The Allen Institute improved on that earlier
effort much quicker than many experts — including Dr. Etzioni — expected.
Its work was largely driven by neural networks,
complex mathematical systems that can learn tasks by analyzing vast amounts of
data. By pinpointing patterns in thousands of dog photos, for example, a neural
network can learn to recognize a dog.
In recent months, the world’s leading A.I.
labs have built elaborate neural networks that can learn the vagaries of
language by analyzing articles and books written by humans.
At Google, researchers built a system called
Bert that combed through thousands of Wikipedia articles and a vast digital
library of romance novels, science fiction and other self-published books.
Through analyzing all that text, Bert learned
how to guess the missing word in a sentence. By learning that one skill, Bert
soaked up enormous amounts of information about the fundamental ways language
is constructed. And researchers could apply that knowledge to other tasks.

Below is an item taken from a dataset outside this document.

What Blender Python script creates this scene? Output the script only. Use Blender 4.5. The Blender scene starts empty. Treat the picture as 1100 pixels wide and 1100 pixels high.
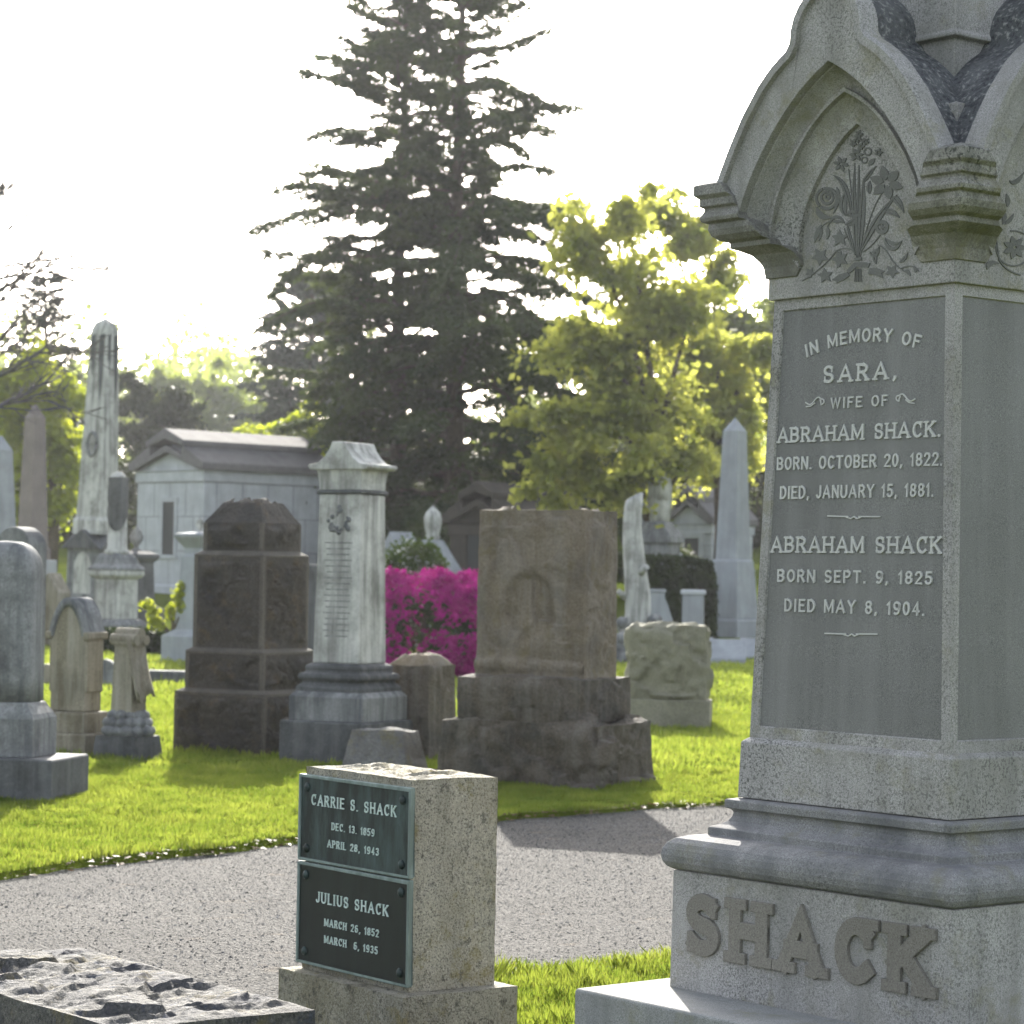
import bpy, bmesh, math, random
import numpy as np
from mathutils import Vector, noise as mn
R = math.radians
scene = bpy.context.scene
COL = scene.collection

# ---------------------------------------------------------------- camera, sky, sun, exposure
FPX, PITCH, ROLL, EYE = 2790.0, R(1.357), R(0.99), 1.45
cam_d = bpy.data.cameras.new('camera')
cam = bpy.data.objects.new('camera', cam_d)
COL.objects.link(cam)
cam.location = (0, 0, EYE)
cam.rotation_mode = 'YXZ'
from mathutils import Matrix
cam.rotation_mode = 'QUATERNION'
cam.rotation_quaternion = (Matrix.Rotation(R(90) + PITCH, 3, 'X') @ Matrix.Rotation(ROLL, 3, 'Z')).to_quaternion()
cam_d.sensor_width = 36
cam_d.lens = 36 * FPX / 1100
cam_d.clip_end = 3000
cam_d.dof.use_dof = True
cam_d.dof.focus_distance = 7.1
cam_d.dof.aperture_fstop = 9.0
scene.camera = cam

SUN_EL, SUN_AZ = R(24), R(-3.5)          # azimuth measured from +Y towards +X
world = bpy.data.worlds.new('World')
scene.world = world
world.use_nodes = True
wn = world.node_tree.nodes
sky = wn.new('ShaderNodeTexSky')
sky.sky_type = 'NISHITA'
sky.sun_disc = False
sky.sun_elevation = SUN_EL
sky.sun_rotation = SUN_AZ
sky.air_density = 1.0
sky.dust_density = 3.0
sky.ozone_density = 1.0
wn['Background'].inputs['Strength'].default_value = 0.15
hsv = wn.new('ShaderNodeHueSaturation')               # milky spring sky: less blue than a clear one
hsv.inputs['Saturation'].default_value = 0.45
world.node_tree.links.new(sky.outputs[0], hsv.inputs['Color'])
world.node_tree.links.new(hsv.outputs[0], wn['Background'].inputs['Color'])
sd = bpy.data.lights.new('sun', 'SUN')
sd.energy = 4.0
sd.angle = R(0.5)
sd.color = (1.0, 0.95, 0.86)
sun = bpy.data.objects.new('sun', sd)
COL.objects.link(sun)
sun.rotation_euler = Vector((-math.sin(SUN_AZ) * math.cos(SUN_EL), -math.cos(SUN_AZ) * math.cos(SUN_EL), -math.sin(SUN_EL))).to_track_quat('-Z', 'Y').to_euler()
scene.view_settings.view_transform = 'Standard'
scene.view_settings.look = 'None'
scene.view_settings.gamma = 1
scene.view_settings.exposure = 1.66
scene.cycles.max_bounces = 8
scene.cycles.transparent_max_bounces = 8
scene.cycles.use_denoising = True

# ---------------------------------------------------------------- survey helpers: photo pixel -> place
def ray(px, py):
    u, v = px - 550, py - 550
    c, s = math.cos(ROLL), math.sin(ROLL)
    uu, vv = u * c + v * s, -u * s + v * c
    x, y, z = uu / FPX, 1.0, -vv / FPX
    c, s = math.cos(PITCH), math.sin(PITCH)
    return np.array([x, y * c - z * s, y * s + z * c])
EO = np.array([0, 0, EYE])
def atY(px, py, Y):
    d = ray(px, py); return EO + d * (Y / d[1])
def atZ(px, py, z):
    d = ray(px, py); return EO + d * ((z - EYE) / d[2])
def on_plane(px, py, p, n):
    d = ray(px, py); return EO + d * (np.dot(p - EO, n) / np.dot(d, n))

def sstep(a, b, t):
    t = np.clip((t - a) / (b - a), 0, 1); return t * t * (3 - 2 * t)
def gz(x, y):                                   # height of the terrain
    x = np.asarray(x, float); y = np.asarray(y, float)
    z = 4.0 * sstep(50, 130, y) + 9.0 * sstep(130, 260, y)
    z = z + 0.03 * np.sin(x * 0.9 + 0.3) * np.sin(y * 0.7) * sstep(12, 20, y)
    return z
def spot(px, Y, py=620):
    x = float(atY(px, py, Y)[0]); return (x, Y, float(gz(x, Y)))

# ---------------------------------------------------------------- mesh helpers
class MB:
    def __init__(s): s.v = []; s.f = []; s.sm = []
    def add(s, vs, fs, smooth=False):
        o = len(s.v); s.v += [tuple(map(float, p)) for p in vs]
        s.f += [tuple(i + o for i in f) for f in fs]; s.sm += [smooth] * len(fs)
    def box(s, x0, x1, y0, y1, z0, z1):
        s.loft([[(x0, y0, z0), (x1, y0, z0), (x1, y1, z0), (x0, y1, z0)], [(x0, y0, z1), (x1, y0, z1), (x1, y1, z1), (x0, y1, z1)]])
    def loft(s, rings, smooth=False, closed=True, caps=True):
        n = len(rings[0]); vs = [p for r in rings for p in r]; fs = []
        for i in range(len(rings) - 1):
            for j in range(n if closed else n - 1):
                k = (j + 1) % n
                fs.append((i * n + j, i * n + k, (i + 1) * n + k, (i + 1) * n + j))
        s.add(vs, fs, smooth)
        if caps and closed:
            s.add(rings[0], [tuple(range(n))[::-1]]); s.add(rings[-1], [tuple(range(n))])
    def sq(s, levels, cx=0, cy=0, ratio=1.0, smooth=False):          # stacked square rings (half width, z)
        s.loft([[(cx - h, cy - h * ratio, z), (cx + h, cy - h * ratio, z), (cx + h, cy + h * ratio, z), (cx - h, cy + h * ratio, z)] for h, z in levels], smooth)
    def rect(s, levels, smooth=False):                               # (half x, half y, z)
        s.loft([[(-a, -b, z), (a, -b, z), (a, b, z), (-a, b, z)] for a, b, z in levels], smooth)
    def lathe(s, prof, n=20, cx=0, cy=0, smooth=True):
        s.loft([[(cx + r * math.cos(2 * math.pi * k / n), cy + r * math.sin(2 * math.pi * k / n), z) for k in range(n)] for r, z in prof], smooth)
    def prism_y(s, poly, y0, y1, smooth=False):                      # polygon in x,z pushed through y
        s.loft([[(x, y0, z) for x, z in poly], [(x, y1, z) for x, z in poly]], smooth)
    def prism_x(s, poly, x0, x1):
        s.loft([[(x0, y, z) for y, z in poly], [(x1, y, z) for y, z in poly]])
    def tube(s, path, radii, n=6, caps=True):
        rings = []; P = [Vector(p) for p in path]
        for i, p in enumerate(P):
            d = (P[min(i + 1, len(P) - 1)] - P[max(i - 1, 0)])
            if d.length < 1e-9: d = Vector((0, 0, 1))
            d.normalize()
            a = d.orthogonal().normalized() if i == 0 else (a - d * a.dot(d)).normalized()
            b = d.cross(a)
            rings.append([tuple(p + (a * math.cos(2 * math.pi * k / n) + b * math.sin(2 * math.pi * k / n)) * radii[i]) for k in range(n)])
        s.loft(rings, True, True, caps)
    def build(s, name, mat, parent=None, bevel=0, fix=True, seg=2):
        me = bpy.data.meshes.new(name)
        me.from_pydata(s.v, [], s.f)
        me.polygons.foreach_set('use_smooth', s.sm)
        if fix:
            bm = bmesh.new(); bm.from_mesh(me)
            bmesh.ops.remove_doubles(bm, verts=bm.verts, dist=1e-5)
            bmesh.ops.recalc_face_normals(bm, faces=bm.faces)
            bm.to_mesh(me); bm.free()
        me.materials.append(mat)
        o = bpy.data.objects.new(name, me); COL.objects.link(o)
        if parent is not None: o.parent = parent
        if bevel:
            m = o.modifiers.new('bevel', 'BEVEL'); m.width = bevel; m.segments = seg; m.limit_method = 'ANGLE'; m.angle_limit = R(35)
        return o

def np_obj(name, verts, k, mat, parent=None, smooth=False):
    """mesh of separate k-gons from an (n*k,3) array"""
    verts = np.ascontiguousarray(verts, dtype=np.float32).reshape(-1, 3); n = len(verts) // k
    me = bpy.data.meshes.new(name)
    me.vertices.add(n * k); me.vertices.foreach_set('co', verts.ravel())
    me.loops.add(n * k); me.loops.foreach_set('vertex_index', np.arange(n * k, dtype=np.int32))
    me.polygons.add(n); me.polygons.foreach_set('loop_start', np.arange(0, n * k, k, dtype=np.int32))
    me.polygons.foreach_set('loop_total', np.full(n, k, dtype=np.int32))
    me.update(calc_edges=True); me.materials.append(mat)
    o = bpy.data.objects.new(name, me); COL.objects.link(o)
    if parent is not None: o.parent = parent
    return o

def thing(name, label, cat, loc=(0, 0, 0), rz=0.0, group=None, tilt=(0, 0)):
    o = bpy.data.objects.new(name, None); COL.objects.link(o)
    o.empty_display_size = 0.2
    o.location = loc; o.rotation_euler = (tilt[0], tilt[1], rz)
    o['label'] = label; o['category'] = cat
    if group: o['group'] = group
    return o
def tag(o, label=None, cat=None, group=None, kind=None):
    if label: o['label'] = label
    if cat: o['category'] = cat
    if group: o['group'] = group
    if kind: o['kind'] = kind
    return o

def rough_box(name, mat, parent, hx, hy, z0, z1, amp=0.03, margin=0.0, cell=0.03, seed=0, freq=5.0, top_amp=None, taper=1.0, warp=0.0, flat=(), bulge=0.0, extra=None, smooth=True, cx=0.0, cy=0.0, taper_y=None):
    """box of tooled or rock-faced stone; amp = relief of the faces, margin = smooth drafted edge"""
    top_amp = amp if top_amp is None else top_amp
    h = z1 - z0; off = Vector((seed * 7.31, seed * 3.7, seed * 1.9))
    ty = taper if taper_y is None else taper_y
    m = MB()
    dims = {0: 2 * hx, 1: 2 * hy, 2: h}
    def rock(p):
        q = (p + off) * freq
        q = q + mn.noise_vector(q * 1.3) * 0.35
        tot = 0.0
        for sc, w in ((0.7, 0.75), (1.9, 0.33), (4.6, 0.12)):
            k = q * sc
            pt = mn.voronoi(k)[1][0]
            rv = mn.cell_vector(pt * 37.7)
            tot += w * ((k - pt).dot(rv) * 1.5 + (rv.x - .5) * 0.7)
        return max(-.75, min(.6, tot)) + 0.18 * mn.noise(q * 7.0)
    for ax in range(3):
        u, w = [i for i in range(3) if i != ax]
        nu = max(2, int(dims[u] / cell)); nw = max(2, int(dims[w] / cell))
        for sgn in (-1, 1):
            key = ('-' if sgn < 0 else '+') + 'xyz'[ax]
            if key == '-z': continue
            vs = []
            for i in range(nu + 1):
                for j in range(nw + 1):
                    t = [0, 0, 0]; t[u] = i / nu; t[w] = j / nw; t[ax] = (1 + sgn) / 2
                    p = Vector(((t[0] * 2 - 1) * hx, (t[1] * 2 - 1) * hy, z0 + t[2] * h))
                    eu = min(t[u], 1 - t[u]) * dims[u]; ew = min(t[w], 1 - t[w]) * dims[w]
                    e = min(eu, ew)
                    A = top_amp if ax == 2 else amp
                    if key in flat: A = 0
                    if margin > 0: fall = min(1, max(0, (e - margin) / 0.025))
                    else: fall = min(1, e / 0.05) if (ax == 2 or True) else 1
                    dsp = (rock(p) * A + bulge * (A > 0) * (1 - (1 - min(1, e / 0.12)) ** 2)) * fall
                    if extra: dsp += extra(key, p)
                    q = p.copy(); q[ax] += sgn * dsp
                    if warp:
                        nv = mn.noise_vector((p + off) * freq * 0.7)
                        nv2 = mn.noise_vector((p - off) * freq * 2.6)
                        q += (nv + 0.45 * nv2) * warp * (0.0 if t[2] == 0 else 1.0)
                    k = (q.z - z0) / h
                    vs.append((cx + q.x * (1 + (taper - 1) * k), cy + q.y * (1 + (ty - 1) * k), q.z))
            fs = []
            for i in range(nu):
                for j in range(nw):
                    a = i * (nw + 1) + j
                    fs.append((a, a + nw + 1, a + nw + 2, a + 1))
            m.add(vs, fs, smooth)
    o = m.build(name, mat, parent)
    me = o.data
    try: me.set_sharp_from_angle(angle=R(48))
    except Exception: pass
    return o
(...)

Not long ago, researchers at the lab defined the
behavior of their test-taking system one line of software code at a time.
Sometimes they still do that painstaking coding. But now that the system can
learn from digital data on its own, it can improve at a much faster rate.
Systems like Bert — called “language models”
— now drive a wide range of research projects, including conversational systems
and tools designed to identify false news. With more data and more computing
power researchers believe the technology will continue to improve.
But Dr. Etzioni stressed that the future of
these systems was hard to predict and that language was only one piece of the
puzzle.
Ms. Liu and her fellow Microsoft researchers
have tried to build a system that can pass the Graduate Records Exam, the test
required for admission to graduate school.
The language section was doable, she said,
but building the reasoning skills required for the math section was another
matter. “It was far too challenging.”